I do know that not all possessions are equal, or equally precious. Santa mugs – great, someone else will love them. Spode Christmas mugs – great, someone else will think they got a bargain. Mom loved them, she might wish I did, but I can handle that posthumous disappointment. Christmas tree ornaments bought after my brother and I were grown and gone – ideal candidates for a church bazaar. A paper bag with cardboard houses, a bent and torn cardboard church, faded miniature pine trees on stands made of red wooden spools – porous; musty; unsalvageable; almost indistinguishable from a box or packaging. Except for its role in the childhood memory of “getting to hang the village” on year after year of Christmas trees in a dangling cluster from the lowest branches. Impossible to sell, impossible to keep, and just as impossible not to feel something like a traitor, or a killer, in the act of consigning it to oblivion. Things like that are not just things. They are enchanted – they call our names, from another place and time, whispering like Sirens to some long-forgotten self, begging for … continuity? Solidarity? Mercy? For whom, or what?

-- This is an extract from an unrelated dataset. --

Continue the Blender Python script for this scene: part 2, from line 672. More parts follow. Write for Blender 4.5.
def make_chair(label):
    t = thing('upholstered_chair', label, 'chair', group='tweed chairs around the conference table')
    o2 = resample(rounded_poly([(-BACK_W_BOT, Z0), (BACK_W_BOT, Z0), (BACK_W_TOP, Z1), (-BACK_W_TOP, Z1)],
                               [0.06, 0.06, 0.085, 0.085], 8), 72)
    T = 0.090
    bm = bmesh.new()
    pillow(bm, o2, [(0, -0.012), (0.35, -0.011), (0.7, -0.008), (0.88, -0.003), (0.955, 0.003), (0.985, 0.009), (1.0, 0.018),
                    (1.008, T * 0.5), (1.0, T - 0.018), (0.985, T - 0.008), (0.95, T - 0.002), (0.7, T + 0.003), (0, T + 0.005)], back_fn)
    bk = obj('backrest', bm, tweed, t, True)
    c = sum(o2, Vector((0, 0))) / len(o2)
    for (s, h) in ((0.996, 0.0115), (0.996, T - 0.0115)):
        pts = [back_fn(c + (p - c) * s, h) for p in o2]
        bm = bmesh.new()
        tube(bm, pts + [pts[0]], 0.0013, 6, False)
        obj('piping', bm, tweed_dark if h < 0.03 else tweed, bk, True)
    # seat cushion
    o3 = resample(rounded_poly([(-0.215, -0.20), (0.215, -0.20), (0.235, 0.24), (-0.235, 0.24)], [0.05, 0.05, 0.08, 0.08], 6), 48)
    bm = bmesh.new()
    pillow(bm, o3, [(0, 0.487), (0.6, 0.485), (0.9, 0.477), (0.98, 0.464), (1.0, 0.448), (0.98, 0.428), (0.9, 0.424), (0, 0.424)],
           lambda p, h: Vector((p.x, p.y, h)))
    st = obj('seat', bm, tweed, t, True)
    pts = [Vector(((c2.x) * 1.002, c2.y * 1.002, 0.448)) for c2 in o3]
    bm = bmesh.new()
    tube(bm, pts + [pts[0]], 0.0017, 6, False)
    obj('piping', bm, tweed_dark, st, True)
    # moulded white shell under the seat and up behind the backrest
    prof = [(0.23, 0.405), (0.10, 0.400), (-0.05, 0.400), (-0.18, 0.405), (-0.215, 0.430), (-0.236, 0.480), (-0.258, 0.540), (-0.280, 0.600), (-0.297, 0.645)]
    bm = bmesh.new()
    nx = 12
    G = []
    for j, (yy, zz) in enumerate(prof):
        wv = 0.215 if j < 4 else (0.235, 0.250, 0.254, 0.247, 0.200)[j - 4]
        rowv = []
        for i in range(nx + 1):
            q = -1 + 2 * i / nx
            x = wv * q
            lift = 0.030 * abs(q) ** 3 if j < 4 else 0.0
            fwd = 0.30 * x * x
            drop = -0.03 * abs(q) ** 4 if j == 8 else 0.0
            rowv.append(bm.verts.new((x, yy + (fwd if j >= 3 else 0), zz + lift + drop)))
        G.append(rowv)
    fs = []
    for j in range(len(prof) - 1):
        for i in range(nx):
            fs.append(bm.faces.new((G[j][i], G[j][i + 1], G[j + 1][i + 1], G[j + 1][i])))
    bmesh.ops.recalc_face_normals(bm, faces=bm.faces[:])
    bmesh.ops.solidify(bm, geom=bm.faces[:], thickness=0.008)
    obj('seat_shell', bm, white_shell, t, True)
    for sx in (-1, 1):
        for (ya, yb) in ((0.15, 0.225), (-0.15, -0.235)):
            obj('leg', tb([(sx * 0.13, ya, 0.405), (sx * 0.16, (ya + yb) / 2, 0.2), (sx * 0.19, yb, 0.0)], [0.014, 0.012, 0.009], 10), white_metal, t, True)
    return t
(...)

What is it most necessary to resist, right now: the tyranny of things, the conventional criteria of value, the temptation to dwell in the past, the temptation to abandon and refuse to care for the past …? It’s hard to know.

I got the car into the garage before the snow fell, I got the Christmas stuff to church before the bazaar. “The village” is a memory – along with a lot of other things. Maybe memories count as possessions, something we “have.” Whether they are the kind of possessions it would be better to have fewer of, the kind of possessions that come to possess us, I can’t say. Maybe it depends on the memories.